When I am not
writing specifically for a class assignment, I have always struggled with the
concept of audience. I have traditionally understood audience as the people who
read what you write. But you don’t always know who is reading what you write… And
if you don’t know who your audience is, how can you direct your voice to a
specific audience?
The way someone
(an audience) understands writing is dependent on “the context as he perceives
it” (19). Unless you’re writing for a professor, or in response to a specific
assignment, it is nearly impossible to figure out who your audience is. Take
for example, a public Twitter profile. My close friends follow me on Twitter,
my peers, my parents, my brother, my extended family, a couple of my teachers,
and some people I don’t even know.
For most other
situations outside of Twitter, to aid the fact that I don’t know who is reading
my writing, or when, I construct an audience.
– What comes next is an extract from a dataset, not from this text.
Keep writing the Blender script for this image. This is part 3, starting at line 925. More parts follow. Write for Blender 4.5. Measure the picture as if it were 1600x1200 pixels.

I construct this audience using
the knowledge I have about why I am writing to begin with. My constructed
audience and my voice are largely dependent on my purpose for writing. Sometimes this purpose is to inform, critique,
or to entertain. I construct my audience and choose my voice depending on what
I want my message to be.
In trying to create
a voice that my audience can “access, engage with, and interpret” (Voice), I
try to play the roll of the person reading my writing from an outside
perspective. I like to think that my ability to captivate an audience’s
attention has gotten better since I’ve come to college. One night before I gave
a presentation in high school, I did a practice run-through for my mom and she
fell asleep while I was talking. Taking the role of an interpreter, or someone
from an outside perspective, I can change my voice and my writing depending on
how I want it to come across to an audience.